For a brief time I was motivated to build a platform, to draw in readers (fans), but I lost interest. I am now grading essays (yes, I am teaching two composition classes this summer--in addition to the five writing classes I teach every semester), reading John Warner's book, Why They Can't Write, and working here and there on a memoir I have been trying to write for about three years now.



After Spending Time Revising A Poem Today, I Receive A Rejection:


I just received one of those "form letter" rejections from a small, independent press. I was a semi-finalist along with twenty or so other poets. Again. I have been sending this poetry manuscript out for over a year now. It has some poems in it there were published in journals so I am not a novice to all of this. I have been writing and publishing for years. There are two chapbooks of my poetry out there in the world (one is out of print so I guess it is now considered "rare").

And I studied. I was in an M.A. writing program at University of New Mexico (in fact Joy Harjo was my thesis director). I have spent a good amount of time with other writers, working on my craft. I thought this time I had a really good shot of getting my manuscript accepted for publication. But it did not happen. One of the editors did send an encouraging handwritten note, and that was it.

So what am I doing wrong? Am I doing anything wrong? Is it time to self-publish?

A little voice reminds me, "Self-publishing will not help you advance with your academic career. It has no value at all in academia." Oh yes, there certainly would be some investigation into that checking to see if my publication is legitimate.

Today I don't feel legitimate. I feel again like that girl sitting in the back of the classroom being told my lines are too long and the poem just goes on and on.


Wednesday, July 3, 2019

Earning Tenure After 25 years: Looking for Other Unicorns

 

My travels in the world of academia has not been a simple, straight line from one destination to the other. There have been a lot of detours along the way. Some of it had to do with being a single parent and raising my two children in New Mexico. I was away from family and so had little to no support really. My primary concern after earning my Ph.D. was to simply get a job and keep that job. I did not want to leave New Mexico to take a college position anywhere; I had children who were rooted in New Mexico. So I detoured into high school teaching. That went on for so many years. Too many years.

Finally after my son graduated from high school, I was ready to accept a tenure track position at a university. I left high school teaching and have not regretted it. I do miss the younger students who seem to make an emotional connection to you in the classroom or with the subject matter, but I don't miss the lack of respect from some administrators, parents, students, and even other teachers. I don't miss the emotional drain and stress of having to be responsible for approximately 120 students a year, and the feeling that at the end of the day you still have piles of work to get through before tomorrow. I don't miss going a year or two without writing a poem. I was just so tired all the time.

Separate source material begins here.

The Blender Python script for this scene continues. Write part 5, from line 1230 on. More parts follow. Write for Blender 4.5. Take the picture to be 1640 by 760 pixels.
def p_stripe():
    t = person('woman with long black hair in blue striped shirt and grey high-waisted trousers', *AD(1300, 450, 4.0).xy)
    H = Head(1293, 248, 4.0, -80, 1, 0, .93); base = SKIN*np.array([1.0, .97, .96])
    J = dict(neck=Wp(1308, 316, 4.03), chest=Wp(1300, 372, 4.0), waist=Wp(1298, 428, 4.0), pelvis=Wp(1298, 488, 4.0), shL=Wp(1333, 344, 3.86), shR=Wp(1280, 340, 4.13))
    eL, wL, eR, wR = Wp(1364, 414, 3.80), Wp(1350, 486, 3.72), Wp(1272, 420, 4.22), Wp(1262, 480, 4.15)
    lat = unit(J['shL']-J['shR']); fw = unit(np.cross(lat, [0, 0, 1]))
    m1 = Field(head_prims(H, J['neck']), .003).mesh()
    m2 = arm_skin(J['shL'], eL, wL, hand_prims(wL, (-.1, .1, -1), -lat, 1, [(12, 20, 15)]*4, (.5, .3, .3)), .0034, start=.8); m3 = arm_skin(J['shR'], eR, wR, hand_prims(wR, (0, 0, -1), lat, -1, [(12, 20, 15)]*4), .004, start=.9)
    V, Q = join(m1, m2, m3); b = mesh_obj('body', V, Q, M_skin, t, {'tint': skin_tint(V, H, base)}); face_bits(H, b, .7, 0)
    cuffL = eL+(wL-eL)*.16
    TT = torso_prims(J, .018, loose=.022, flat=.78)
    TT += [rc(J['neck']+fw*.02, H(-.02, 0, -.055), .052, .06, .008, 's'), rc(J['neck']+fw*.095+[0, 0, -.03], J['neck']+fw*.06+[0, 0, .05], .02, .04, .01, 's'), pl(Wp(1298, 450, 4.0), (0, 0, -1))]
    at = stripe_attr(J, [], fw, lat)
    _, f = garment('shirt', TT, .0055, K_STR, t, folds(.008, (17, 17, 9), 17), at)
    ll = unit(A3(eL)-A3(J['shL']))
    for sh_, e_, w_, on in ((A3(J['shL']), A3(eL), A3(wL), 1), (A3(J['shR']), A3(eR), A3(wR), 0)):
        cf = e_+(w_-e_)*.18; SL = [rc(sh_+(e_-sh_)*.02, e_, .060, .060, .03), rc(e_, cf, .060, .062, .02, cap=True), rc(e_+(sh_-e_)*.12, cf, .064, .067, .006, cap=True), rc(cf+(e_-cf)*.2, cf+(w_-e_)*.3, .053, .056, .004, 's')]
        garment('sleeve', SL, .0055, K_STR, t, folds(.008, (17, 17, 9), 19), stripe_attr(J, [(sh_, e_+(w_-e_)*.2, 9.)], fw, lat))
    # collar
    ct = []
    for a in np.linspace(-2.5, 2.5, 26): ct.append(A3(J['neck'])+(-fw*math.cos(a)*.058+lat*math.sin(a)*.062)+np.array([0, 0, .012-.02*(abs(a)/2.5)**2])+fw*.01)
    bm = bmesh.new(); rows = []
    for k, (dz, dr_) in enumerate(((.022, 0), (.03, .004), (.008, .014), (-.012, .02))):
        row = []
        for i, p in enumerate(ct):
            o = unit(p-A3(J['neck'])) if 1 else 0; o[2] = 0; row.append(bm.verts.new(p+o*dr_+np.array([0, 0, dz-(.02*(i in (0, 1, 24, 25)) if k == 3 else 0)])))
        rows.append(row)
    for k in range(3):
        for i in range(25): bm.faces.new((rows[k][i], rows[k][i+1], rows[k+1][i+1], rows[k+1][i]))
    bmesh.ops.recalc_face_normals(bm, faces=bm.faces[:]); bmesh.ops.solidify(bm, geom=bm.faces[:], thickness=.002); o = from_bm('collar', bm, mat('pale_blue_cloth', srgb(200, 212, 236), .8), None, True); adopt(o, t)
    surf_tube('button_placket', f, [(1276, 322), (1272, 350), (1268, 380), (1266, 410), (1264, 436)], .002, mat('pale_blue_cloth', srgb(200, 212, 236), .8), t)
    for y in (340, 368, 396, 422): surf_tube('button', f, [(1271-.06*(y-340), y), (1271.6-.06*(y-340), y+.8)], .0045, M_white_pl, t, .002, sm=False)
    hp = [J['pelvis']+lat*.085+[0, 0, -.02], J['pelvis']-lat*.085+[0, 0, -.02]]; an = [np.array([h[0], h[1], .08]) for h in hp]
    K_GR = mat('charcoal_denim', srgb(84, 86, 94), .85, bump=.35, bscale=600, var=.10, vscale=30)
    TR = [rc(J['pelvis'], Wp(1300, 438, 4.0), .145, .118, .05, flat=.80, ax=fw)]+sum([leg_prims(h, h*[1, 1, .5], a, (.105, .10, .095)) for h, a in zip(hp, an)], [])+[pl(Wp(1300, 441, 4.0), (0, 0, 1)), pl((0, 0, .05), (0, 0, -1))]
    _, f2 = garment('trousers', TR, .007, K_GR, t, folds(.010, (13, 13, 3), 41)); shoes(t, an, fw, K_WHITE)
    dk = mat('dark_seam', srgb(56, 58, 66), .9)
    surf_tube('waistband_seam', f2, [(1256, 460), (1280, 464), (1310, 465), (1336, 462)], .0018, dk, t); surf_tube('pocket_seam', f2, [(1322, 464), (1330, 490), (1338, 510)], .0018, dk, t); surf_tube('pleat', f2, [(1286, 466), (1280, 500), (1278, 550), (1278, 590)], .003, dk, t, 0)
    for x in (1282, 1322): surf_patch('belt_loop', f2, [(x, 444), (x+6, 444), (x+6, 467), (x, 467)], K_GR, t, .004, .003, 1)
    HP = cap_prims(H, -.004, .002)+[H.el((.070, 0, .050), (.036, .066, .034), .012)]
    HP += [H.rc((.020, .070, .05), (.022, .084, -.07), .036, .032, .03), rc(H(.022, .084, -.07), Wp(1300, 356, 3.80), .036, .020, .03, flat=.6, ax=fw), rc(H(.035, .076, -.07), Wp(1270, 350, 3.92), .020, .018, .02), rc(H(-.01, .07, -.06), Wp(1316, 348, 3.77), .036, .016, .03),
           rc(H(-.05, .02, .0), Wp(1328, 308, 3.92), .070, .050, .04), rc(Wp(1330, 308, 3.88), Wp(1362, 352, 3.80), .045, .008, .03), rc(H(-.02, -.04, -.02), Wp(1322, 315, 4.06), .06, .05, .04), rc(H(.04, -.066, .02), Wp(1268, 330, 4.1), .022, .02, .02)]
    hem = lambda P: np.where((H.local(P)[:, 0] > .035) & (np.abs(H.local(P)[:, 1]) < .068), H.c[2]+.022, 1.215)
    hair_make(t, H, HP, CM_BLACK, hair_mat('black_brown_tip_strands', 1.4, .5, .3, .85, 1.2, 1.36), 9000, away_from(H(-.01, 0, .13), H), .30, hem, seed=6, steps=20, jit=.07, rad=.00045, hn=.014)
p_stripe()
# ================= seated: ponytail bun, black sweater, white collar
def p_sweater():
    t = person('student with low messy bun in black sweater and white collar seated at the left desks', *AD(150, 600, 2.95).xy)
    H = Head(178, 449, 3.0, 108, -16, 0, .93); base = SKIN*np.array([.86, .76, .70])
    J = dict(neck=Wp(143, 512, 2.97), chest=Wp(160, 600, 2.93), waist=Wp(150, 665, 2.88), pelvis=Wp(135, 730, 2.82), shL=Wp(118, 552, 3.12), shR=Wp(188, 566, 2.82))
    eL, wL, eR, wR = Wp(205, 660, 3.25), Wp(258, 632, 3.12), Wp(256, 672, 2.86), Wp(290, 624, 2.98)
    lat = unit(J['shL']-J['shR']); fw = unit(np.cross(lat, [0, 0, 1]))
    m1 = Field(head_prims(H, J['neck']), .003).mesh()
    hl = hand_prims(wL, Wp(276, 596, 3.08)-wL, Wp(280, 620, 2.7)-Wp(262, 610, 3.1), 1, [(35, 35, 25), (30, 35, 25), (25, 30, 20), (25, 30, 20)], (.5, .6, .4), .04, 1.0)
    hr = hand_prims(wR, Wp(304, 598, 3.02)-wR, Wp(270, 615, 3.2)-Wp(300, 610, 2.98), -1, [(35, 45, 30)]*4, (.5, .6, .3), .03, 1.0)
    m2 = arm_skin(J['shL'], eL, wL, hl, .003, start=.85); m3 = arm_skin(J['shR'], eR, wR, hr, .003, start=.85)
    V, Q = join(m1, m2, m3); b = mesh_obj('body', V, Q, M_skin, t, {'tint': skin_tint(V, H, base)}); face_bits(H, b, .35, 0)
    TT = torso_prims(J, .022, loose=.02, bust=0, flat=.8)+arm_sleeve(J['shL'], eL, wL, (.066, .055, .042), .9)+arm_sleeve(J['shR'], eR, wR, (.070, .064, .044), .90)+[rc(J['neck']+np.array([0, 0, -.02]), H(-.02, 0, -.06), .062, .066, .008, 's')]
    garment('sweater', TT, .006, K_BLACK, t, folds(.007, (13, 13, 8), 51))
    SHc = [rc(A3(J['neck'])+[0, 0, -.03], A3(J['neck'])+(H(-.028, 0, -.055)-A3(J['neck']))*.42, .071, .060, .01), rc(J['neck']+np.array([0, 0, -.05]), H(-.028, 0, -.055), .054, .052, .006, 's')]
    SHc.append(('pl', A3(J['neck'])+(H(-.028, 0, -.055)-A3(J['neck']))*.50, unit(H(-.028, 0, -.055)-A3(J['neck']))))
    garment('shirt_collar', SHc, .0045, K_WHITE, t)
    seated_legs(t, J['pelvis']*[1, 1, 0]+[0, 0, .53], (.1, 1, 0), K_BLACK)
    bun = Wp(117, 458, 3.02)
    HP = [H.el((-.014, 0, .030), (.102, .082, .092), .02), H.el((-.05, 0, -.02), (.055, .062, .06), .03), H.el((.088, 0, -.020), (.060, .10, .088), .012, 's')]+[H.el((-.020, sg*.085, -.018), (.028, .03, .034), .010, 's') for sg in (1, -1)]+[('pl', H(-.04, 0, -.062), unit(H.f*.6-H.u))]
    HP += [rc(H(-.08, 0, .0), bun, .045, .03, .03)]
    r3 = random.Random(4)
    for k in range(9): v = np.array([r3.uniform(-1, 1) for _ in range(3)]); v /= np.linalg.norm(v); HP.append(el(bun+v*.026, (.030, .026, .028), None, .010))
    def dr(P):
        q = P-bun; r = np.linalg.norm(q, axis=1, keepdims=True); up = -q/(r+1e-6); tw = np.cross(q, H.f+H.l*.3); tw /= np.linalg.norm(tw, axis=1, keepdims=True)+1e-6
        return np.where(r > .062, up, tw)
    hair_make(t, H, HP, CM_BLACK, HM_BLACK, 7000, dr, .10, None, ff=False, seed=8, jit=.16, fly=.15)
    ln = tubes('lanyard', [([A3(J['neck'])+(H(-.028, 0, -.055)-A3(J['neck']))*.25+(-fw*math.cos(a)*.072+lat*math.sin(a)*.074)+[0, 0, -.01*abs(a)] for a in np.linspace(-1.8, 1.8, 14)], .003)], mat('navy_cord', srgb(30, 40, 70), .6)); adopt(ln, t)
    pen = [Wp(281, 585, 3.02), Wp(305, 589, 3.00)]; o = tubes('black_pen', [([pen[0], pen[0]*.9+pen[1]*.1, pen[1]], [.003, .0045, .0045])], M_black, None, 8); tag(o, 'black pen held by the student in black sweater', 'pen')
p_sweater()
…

It was never enough--never enough time, never enough support, never enough money, etc. My hours were long--working seven days a week. And no one cared if I published another word anywhere. I needed to be in that classroom at 7:30 in the morning or else.

This summer during a time of eclipses (solar and lunar) I received the letter I have been waiting for. The provost sent it stating how they (the people who evaluated me every step of the way) were impressed with my accomplishments as an educator, scholar, and poet. Suddenly and finally it was enough.

I just read a poem, "Astronomers Added The Unicorn to the Orion Constellation Family for Completeness," by the poet Jennifer Martelli. In the poem a character, Olivia, claims, "We're unicorns, you know, Italian women who write, we're rare." I held my breath for a second when I read that. Yes, that is true. Wandering through the woods, trying to find other unicorns can be a difficult business, but I am ready to walk into that darkness and ask "Where are you?"